In a sense, the field equations (K-G, Dirac, wave equation, Schrödinger equation ...) are taking the Fermat's principle, and extract everything possible, including using the method of quantization (i.e. superpowers).

Once it is clear, by relativistic arguments, that a field is not enough, one needs to abandon particles and go into fields (and then quantize again!).
 
  • #43
From Green, Schwarz and Witten:

"The innocent idea of a light ray in Minkowski space should be viewed as a hint of Yang-Mills theory and general relativity. The 'proper' theory of the massless point particle - namely the supersymmetric theory - gives rise upon quantization to the Maxwell and linearized Einstein equations, and these should then be generalized to the nonlinear Yang-Mills and Einstein equations."

Amazing!

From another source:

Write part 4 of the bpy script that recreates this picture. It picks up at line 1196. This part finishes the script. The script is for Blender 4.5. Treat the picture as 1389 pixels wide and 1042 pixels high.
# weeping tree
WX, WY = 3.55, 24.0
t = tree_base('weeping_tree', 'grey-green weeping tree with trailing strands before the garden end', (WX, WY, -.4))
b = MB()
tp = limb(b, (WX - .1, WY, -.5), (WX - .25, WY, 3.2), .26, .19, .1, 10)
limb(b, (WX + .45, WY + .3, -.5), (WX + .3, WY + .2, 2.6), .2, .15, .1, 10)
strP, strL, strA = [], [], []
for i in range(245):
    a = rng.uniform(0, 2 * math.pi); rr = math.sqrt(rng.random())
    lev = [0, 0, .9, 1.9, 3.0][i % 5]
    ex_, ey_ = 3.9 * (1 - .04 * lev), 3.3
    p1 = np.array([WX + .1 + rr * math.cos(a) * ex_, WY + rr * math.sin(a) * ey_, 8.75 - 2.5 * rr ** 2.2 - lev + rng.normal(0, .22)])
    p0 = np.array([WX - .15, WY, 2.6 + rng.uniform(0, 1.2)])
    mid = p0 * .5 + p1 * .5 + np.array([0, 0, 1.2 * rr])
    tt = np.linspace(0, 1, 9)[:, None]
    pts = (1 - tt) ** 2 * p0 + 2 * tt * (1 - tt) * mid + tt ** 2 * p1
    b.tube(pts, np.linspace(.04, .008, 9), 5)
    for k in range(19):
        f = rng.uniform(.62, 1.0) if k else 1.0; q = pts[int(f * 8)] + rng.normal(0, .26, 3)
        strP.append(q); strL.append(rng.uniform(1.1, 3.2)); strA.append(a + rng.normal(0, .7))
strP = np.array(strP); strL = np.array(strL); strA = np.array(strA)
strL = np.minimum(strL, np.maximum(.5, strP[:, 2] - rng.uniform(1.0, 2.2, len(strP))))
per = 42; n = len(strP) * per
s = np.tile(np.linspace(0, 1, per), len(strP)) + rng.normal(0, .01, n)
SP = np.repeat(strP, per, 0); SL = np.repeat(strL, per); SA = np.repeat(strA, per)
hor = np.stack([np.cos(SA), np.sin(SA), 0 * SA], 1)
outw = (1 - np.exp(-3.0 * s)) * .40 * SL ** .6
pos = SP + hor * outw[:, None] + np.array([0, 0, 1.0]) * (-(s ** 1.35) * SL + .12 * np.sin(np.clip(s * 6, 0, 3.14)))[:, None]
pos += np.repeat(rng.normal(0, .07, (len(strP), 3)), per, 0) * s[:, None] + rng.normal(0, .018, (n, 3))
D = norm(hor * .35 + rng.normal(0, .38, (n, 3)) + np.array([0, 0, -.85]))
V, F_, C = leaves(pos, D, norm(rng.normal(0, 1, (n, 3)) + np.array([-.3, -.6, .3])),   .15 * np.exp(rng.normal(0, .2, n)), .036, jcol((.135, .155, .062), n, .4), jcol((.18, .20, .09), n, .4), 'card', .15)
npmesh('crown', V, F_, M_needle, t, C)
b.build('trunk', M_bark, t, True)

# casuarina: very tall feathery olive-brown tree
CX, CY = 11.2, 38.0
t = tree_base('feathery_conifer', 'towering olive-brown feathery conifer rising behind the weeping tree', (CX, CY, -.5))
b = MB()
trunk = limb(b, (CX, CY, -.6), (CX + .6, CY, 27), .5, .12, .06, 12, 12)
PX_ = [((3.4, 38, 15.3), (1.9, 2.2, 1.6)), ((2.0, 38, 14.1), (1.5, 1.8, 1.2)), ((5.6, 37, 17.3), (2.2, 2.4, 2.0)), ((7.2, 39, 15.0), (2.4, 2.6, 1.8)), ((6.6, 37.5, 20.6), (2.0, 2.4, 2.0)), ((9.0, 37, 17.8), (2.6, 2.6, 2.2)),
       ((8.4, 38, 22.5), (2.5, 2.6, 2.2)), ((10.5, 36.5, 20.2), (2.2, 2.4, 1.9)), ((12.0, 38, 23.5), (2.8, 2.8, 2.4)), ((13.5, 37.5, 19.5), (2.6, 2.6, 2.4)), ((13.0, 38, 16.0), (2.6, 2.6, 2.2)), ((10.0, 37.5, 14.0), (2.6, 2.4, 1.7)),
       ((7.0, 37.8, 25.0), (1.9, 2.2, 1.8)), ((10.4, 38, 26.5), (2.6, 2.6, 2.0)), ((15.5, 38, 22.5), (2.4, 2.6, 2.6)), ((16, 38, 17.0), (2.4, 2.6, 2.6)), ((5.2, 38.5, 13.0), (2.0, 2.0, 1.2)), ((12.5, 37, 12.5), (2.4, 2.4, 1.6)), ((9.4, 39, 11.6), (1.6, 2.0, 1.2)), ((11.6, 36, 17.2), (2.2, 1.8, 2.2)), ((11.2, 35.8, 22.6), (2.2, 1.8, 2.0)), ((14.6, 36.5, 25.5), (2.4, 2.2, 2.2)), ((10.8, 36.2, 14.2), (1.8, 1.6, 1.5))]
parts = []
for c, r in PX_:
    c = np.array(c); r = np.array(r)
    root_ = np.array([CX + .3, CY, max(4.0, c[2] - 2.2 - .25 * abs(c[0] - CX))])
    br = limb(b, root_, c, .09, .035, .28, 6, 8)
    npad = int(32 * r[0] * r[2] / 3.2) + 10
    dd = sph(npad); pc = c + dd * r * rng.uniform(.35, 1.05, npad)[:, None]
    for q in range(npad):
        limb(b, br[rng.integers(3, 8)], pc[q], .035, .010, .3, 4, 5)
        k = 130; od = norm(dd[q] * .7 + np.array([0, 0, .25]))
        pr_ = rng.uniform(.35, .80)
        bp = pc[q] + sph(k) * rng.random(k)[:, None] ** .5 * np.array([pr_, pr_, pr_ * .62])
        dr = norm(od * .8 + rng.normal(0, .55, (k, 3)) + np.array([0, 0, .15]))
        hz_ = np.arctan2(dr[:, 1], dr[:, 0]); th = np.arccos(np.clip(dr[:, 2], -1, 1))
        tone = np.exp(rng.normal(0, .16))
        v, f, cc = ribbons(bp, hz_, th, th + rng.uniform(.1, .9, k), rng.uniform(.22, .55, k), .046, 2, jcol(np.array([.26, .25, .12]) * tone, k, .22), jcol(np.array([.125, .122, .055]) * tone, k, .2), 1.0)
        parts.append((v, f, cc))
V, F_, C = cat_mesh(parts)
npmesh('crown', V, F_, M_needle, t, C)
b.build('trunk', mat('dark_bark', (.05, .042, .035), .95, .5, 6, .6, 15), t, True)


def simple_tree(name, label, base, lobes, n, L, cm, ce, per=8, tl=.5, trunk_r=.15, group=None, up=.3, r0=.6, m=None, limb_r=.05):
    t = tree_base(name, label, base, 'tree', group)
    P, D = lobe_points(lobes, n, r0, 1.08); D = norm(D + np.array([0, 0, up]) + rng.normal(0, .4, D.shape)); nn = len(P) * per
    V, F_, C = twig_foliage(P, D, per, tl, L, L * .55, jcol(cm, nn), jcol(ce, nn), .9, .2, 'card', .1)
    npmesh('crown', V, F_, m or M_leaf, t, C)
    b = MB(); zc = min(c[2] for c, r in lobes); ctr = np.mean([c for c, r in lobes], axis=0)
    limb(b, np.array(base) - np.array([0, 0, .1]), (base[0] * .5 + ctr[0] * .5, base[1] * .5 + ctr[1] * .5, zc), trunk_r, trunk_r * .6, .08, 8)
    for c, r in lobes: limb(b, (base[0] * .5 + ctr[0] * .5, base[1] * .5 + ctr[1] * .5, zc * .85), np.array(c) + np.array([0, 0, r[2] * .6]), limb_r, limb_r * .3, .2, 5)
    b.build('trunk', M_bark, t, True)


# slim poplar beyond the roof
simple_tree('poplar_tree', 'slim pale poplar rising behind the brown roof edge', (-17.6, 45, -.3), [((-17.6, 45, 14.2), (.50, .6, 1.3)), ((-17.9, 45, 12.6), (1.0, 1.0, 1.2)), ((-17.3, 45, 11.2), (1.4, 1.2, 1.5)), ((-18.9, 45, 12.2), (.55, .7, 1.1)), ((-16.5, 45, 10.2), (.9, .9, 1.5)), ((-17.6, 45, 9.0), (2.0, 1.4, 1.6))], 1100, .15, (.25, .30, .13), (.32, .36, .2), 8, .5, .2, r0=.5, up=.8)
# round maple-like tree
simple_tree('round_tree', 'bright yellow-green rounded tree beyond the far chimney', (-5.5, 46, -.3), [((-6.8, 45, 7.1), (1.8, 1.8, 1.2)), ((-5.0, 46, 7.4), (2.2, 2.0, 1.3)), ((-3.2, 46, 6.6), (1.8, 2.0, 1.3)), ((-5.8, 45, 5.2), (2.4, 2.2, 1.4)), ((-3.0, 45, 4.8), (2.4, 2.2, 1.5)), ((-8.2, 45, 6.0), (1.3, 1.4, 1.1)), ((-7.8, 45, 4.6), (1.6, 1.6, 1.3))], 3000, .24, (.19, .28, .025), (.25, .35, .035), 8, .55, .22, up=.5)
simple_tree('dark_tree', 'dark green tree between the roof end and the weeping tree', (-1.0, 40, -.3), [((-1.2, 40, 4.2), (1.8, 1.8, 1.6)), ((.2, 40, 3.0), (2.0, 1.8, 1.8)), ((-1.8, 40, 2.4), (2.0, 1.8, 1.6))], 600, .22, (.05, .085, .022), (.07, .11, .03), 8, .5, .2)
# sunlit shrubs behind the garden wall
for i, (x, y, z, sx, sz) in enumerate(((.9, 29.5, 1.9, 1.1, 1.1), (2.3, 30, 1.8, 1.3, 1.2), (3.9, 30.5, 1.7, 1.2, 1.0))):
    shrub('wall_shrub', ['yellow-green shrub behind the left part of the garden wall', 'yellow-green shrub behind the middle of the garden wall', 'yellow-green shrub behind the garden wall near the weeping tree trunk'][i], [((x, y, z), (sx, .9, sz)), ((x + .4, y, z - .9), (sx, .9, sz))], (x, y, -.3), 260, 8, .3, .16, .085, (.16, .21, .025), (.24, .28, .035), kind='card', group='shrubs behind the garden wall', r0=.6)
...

This is even more than I dreamt it could be true. By taking supersymmetric theories, one can get, after quantizing them (i.e. after giving them superpowers), all the classical field theories (not only Yang-Mills, Dirac and K-G, but also Einstein)!
 
  • #44
"The innocent idea of a light ray in Minkowski space should be viewed as a hint of Yang-Mills theory (...)": mmm, if to the Lagrangian of geometrical optics one adds, by hand, Minkowski space, i.e. a minus derivative squared, this would result in the wave equation including time, right?
 
  • #45
An interesting consequence of this view is that once particles "have given everything they could" (basically, the field equations), and field equations are experimentally proven to be not enough to describe reality, one has to move away from the particle viewpoint. But it is good to know that good ol' Fermat's principle has been so useful.

But since we want to keep as much as we can from the past, there are basically two ways to go ahead:

- Give superpowers to what already you have given superpowers before, i.e. quantize field theory
- Add one dimension to the particle, i.e. create a string, and give superpowers to it, i.e. first quantize string theory

Of course, one could give superpowers to the first-quantized string theory, i.e. do string field theory.

A fourth option would be to give superpowers to quantum field theory (i.e. to give superpowers to the superpowers of the superpowers), but I do not know how this could be done.
 
  • #46
jordi said:
Well, I need to find the equivalent of light rays (the classical Lagrangian which is quantized to result in classical electromagnetism) for KG and Dirac.

In principle all boson fields (Higgs, W, Z) can have classical states (coherent states) the same way the electromagnetic field does but I think they're just strongly suppressed by their masses. However the "classical field" of the pre-SSB Higgs field is DEFINITELY present and very measurable since it gives mass to fermions.